I would really like to make an article in the Dutch Wikipedia about this, and in this context we would rely on Dutch "reliable sources" but what they have published so far is quite thin and only refers to the English Wikipedia, which is not helpful. Slate is not recognized as a reliable source by the Dutch Wikipedia, and this article, though interesting, does not touch on the participation gap in the Netherlands or indeed why it even matters. The Slate article is focused on an edit-war which is not really relevant to the larger community because as you say, though the language on talk pages in nlwiki can be very condescending or negative, it's generally not profane like this one. I do think from conversations I have had and research done by Aaron Halfaker and others, that the problem stems from the strange need to throw links to help pages at newbies rather than talk to them normally in language they can understand. Some of the very worst articles in the Wikiverse are help pages, which are probably bad because they are not indexed by Google and have too few eyes looking at them.

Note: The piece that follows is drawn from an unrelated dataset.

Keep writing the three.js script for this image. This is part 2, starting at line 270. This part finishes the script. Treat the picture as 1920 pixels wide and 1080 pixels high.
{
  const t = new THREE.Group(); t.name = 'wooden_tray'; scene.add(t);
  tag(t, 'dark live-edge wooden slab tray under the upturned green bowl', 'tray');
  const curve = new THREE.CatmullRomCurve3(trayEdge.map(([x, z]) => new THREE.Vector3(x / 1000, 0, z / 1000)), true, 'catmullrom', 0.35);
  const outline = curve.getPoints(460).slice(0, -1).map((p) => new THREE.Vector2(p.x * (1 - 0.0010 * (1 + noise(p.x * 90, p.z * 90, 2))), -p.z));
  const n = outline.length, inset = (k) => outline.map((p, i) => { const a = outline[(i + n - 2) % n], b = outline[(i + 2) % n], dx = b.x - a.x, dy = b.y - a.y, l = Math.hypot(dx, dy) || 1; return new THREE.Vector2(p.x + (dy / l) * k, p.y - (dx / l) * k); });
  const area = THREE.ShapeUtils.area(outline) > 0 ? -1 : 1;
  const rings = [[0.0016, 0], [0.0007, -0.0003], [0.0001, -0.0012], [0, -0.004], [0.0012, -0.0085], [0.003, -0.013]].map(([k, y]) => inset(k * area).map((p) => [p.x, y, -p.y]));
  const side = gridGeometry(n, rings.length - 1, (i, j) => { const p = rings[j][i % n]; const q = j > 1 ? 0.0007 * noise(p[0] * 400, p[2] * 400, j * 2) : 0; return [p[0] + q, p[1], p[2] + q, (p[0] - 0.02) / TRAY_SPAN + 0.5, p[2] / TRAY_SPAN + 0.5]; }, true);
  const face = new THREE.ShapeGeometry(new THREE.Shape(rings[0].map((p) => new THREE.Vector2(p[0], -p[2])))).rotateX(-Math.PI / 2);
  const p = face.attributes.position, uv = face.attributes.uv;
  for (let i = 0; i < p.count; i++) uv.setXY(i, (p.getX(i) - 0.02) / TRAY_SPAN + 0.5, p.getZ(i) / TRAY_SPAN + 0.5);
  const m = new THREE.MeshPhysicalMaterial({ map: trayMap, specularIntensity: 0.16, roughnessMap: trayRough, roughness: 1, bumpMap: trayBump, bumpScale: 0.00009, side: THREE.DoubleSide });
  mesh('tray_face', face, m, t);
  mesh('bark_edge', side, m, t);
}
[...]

That said, the help pages need a better "between the lines" analysis for the AfD queue, so that Dutch abbreviations like "Vrouw-baan" on the Dutch AfD list are interpreted correctly to mean "This editor is probably a woman promoting her own business and COI policy applies here" rather than what it sounds like "all women who work should have their articles be deleted on eye contact". I have also noticed that articles about women tend to be nominated much more often for deletion than articles by men. Ditto the books they write, the movies they make, and any notable news items they are the subject of. I think women give up quicker because they are less tech-savvy at finding their way around the various bits of behind-the-scenes discussion areas. Often they can't even find their way to the discussion at the AfD queue or the Village pump.
Why doesn't the Swedish Wikipedia have an article about the Gendergap? What is the Gendergap in Sweden today?